Over the last few weeks, rebel fighting in eastern Liberia's Grand Geddeh county has displaced more than 45,000 recent arrivals from Côte d'Ivoire - including 20,000 Ivorian refugees, 9,000 West African nationals and 17,000 Liberian returnees. They represent about half of the nearly 100,000 people who fled to Liberia after the Ivorian crisis broke out in September last year.

As fighting rages in Grand Geddeh county, the border region with Côte d'Ivoire has become volatile and virtually inaccessible for relief agencies, causing UNHCR to pull out most of its staff from these areas.

Following recent rebel attacks on transit centres in Zwedru and Toe Town, both in Grand Geddeh county, more than 5,000 Ivorian refugees and other West Africans have arrived in UNHCR's transit centre at Harper in Mariland county, southern Liberia. The area, which has so far been spared by the fighting, hosted some 1,200 refugees in its transit centre prior to the new arrivals, with many others settled in villages.

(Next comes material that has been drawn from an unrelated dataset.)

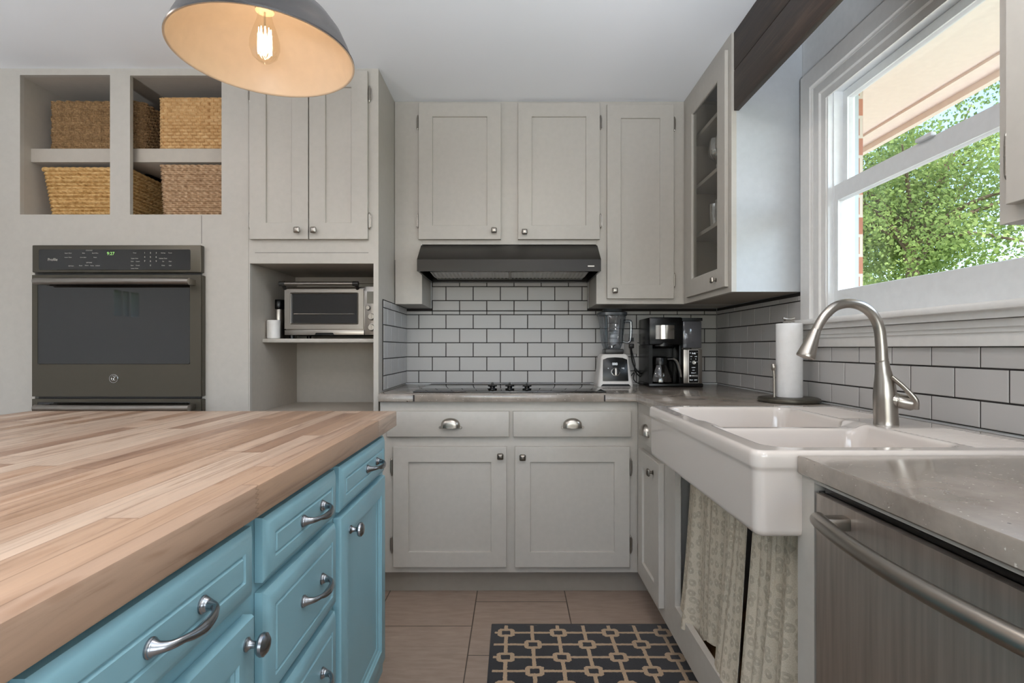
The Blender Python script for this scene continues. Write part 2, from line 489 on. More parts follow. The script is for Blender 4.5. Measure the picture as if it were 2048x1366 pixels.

UNHCR is looking to focus its relief effort in Harper, where it has set up a new camp with 200 shelters that the refugees have started moving into. If necessary, the site can be expanded to accommodate up to 50,000 people, but there is a shortage of manpower as only locally-hired staff of UNHCR and other non-governmental organisations (NGOs) remain.

Meanwhile, thousands of other refugees have reached Greenville, further west on the coast of Sinoe county. Yet others have dispersed to the north towards Saclepea, near the border with Guinea, where UNHCR also has a transit centre. Some had spontaneously settled in River Gee county - immediately south of Grand Geddeh - before being displaced by the latest fighting, and moving on to find some assistance.

Many more Ivorians and West Africans are living in the border villages and are believed to be in need of assistance.

Further north, some 7,000 Liberian refugees arrived in Guinea last weekend after fleeing fighting in Ganta town, Nimba county, eastern Liberia. Many of them were traumatised, and some had gunshot wounds. UNHCR is working to transfer them to an existing Guinean camp in Lainé and to assist some 4,000 of them at the makeshift transit centre in Baala, at the Guinea-Liberia border near Nzérékoré.

Dozens of aid workers - some internationals but most of them nationals - have also been dispersed by last week's fighting. Some have begun to arrive in Monrovia as well as in Côte d'Ivoire. But more are still believed to be in hiding somewhere between Liberia and Côte d'Ivoire.